Production is not the bottleneck, see 075. Once the design has been established, several ships could be built in quick succession.
But you will plan your shipyard capacities in such a way that ships always have to be built. When the last ship is launched, the subsequent new building must replace the first ship.
I don't see China building carriers simultaneously in multiple yards. Alternating to broaden the industrial base and test out the supply chain maybe. I simply don't see a requirement for a large carrier fleet especially if nuclear-based.
If China's eventual carrier fleet will be 8 and each has a 40 year service life, the steady state production rate would be one launch every 5 years (#17 was launched in 2017). At this rate, it is neither necessary or economical to build carriers in multiple yards. However, as in a poker game, if you bluff and raise, you just may force your enemy to fold first. That is a good-enough reason to build a second 003 in Dalian just to demonstrate industrial capabilities. A secondary reason is to use the 003 construction qualities to award the 004 contract to promote competition between Northern and Southern yards.
Longer term (2035), how can the U.S. maintain more than 8 big tops in the fleet with a declining budget? China has signaled a clear intention to scale up the submarine force both nuclear and AIP. This may explain in part of the U.S. interest in CVL's which are more defensive and perhaps more ASW-oriented. Counting CVL's as 'carriers' also conveniently circumvents the Congressional Mandate. With a continued buildup of China's DDG surface fleet, it may compel the USN to focus on the submarine fleet to assume much greater offensive roles (SSGN's) and reduce its surface fleet size. One also must question how much longer the U.S. can/want/able to act as the World Police given its ever stronger isolationist feelings.
2020 + 40 is already 2060 when China will be carbon-neutral and largely energy independent. Traditional maritime choke points won't matter much with possible Northern Passage and the overland BRI alliance with the Islamic Arc (Syria/Iraq/Iran/Afghanistan/Pakistan/Malaysia/Indonesia) fully developed. Perhaps the arms race then will be 90% cyber-warfare and combined-cycle this-and-that. How many carrier groups does China need to parade around the world?

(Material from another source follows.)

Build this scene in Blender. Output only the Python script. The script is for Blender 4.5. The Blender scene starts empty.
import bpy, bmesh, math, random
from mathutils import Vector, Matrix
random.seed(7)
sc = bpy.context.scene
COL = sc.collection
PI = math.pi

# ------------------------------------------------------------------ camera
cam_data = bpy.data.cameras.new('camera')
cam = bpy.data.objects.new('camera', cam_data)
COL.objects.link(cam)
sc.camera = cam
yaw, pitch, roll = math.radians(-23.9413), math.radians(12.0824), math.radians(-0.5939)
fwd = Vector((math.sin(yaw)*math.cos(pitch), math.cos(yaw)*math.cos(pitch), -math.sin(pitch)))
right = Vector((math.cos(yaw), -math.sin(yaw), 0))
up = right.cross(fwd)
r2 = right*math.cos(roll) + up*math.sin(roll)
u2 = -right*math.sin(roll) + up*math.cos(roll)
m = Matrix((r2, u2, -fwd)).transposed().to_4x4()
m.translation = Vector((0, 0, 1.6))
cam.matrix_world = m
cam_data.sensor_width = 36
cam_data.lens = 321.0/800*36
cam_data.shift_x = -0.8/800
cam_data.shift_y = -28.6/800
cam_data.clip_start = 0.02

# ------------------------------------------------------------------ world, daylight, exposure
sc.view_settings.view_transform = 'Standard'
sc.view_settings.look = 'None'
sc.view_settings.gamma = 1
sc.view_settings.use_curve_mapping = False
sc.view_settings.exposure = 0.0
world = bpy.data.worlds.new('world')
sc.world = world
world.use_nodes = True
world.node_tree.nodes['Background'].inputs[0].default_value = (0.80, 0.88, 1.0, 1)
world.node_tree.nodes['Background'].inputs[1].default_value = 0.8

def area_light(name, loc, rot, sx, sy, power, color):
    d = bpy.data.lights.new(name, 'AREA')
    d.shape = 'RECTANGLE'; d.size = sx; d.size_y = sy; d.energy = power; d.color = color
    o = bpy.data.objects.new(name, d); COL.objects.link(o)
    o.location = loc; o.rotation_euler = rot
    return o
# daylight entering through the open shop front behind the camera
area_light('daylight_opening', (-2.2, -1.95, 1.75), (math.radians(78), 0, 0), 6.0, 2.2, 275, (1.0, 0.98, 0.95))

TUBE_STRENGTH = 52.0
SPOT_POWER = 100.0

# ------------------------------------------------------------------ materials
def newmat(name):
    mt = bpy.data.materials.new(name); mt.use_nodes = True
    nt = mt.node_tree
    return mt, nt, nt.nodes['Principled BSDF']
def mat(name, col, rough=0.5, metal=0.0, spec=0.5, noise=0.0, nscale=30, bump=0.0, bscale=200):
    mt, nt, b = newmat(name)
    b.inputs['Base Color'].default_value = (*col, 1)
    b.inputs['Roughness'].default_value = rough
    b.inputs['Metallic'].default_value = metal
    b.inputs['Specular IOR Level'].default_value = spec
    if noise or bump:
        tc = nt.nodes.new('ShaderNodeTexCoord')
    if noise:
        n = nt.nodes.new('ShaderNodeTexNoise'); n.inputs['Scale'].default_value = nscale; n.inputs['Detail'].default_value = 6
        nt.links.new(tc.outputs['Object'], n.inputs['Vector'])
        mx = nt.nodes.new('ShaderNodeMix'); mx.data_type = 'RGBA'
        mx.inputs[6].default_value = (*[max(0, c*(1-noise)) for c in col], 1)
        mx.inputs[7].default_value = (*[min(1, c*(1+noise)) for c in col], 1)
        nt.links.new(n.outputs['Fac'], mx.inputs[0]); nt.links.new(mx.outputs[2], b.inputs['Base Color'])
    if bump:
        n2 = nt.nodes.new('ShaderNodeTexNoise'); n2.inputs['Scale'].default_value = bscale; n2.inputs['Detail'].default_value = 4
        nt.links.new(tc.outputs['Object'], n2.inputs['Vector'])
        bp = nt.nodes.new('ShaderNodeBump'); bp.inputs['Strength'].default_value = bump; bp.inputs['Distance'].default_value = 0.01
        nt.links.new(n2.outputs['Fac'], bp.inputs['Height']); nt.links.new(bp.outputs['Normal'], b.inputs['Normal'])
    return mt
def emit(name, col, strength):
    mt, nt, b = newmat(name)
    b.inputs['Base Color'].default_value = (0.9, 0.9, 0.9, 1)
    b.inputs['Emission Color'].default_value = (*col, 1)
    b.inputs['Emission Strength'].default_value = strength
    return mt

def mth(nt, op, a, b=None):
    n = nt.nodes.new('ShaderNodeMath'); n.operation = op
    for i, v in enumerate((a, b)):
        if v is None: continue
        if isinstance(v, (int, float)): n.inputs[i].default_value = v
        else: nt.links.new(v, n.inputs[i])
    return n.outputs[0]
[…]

In short, the current fascination with big flattops maybe as silly as the French building the Maginot Line or the Japanese completing the Yamato and Musashi. If so many people are questioning the utility and survive-ability of big carriers today, how about 10 years from now? All things considered, I don't see why China would be in a hurry to build up the quantity. Everyone everywhere already acknowledge China's ship building speed. Further demonstration is wasteful, unwarranted, and unnecessary.
#18 launch in 2022, #19 launch in 2027 (100th Anniversary of the PLA, J-XY in LRIP?), #20 launch in 2032-2034 (Name it after Xi's birth place BEIJING as a retirement gift) is a decent pace. There will always be new toys to spend USD$6B a pop on.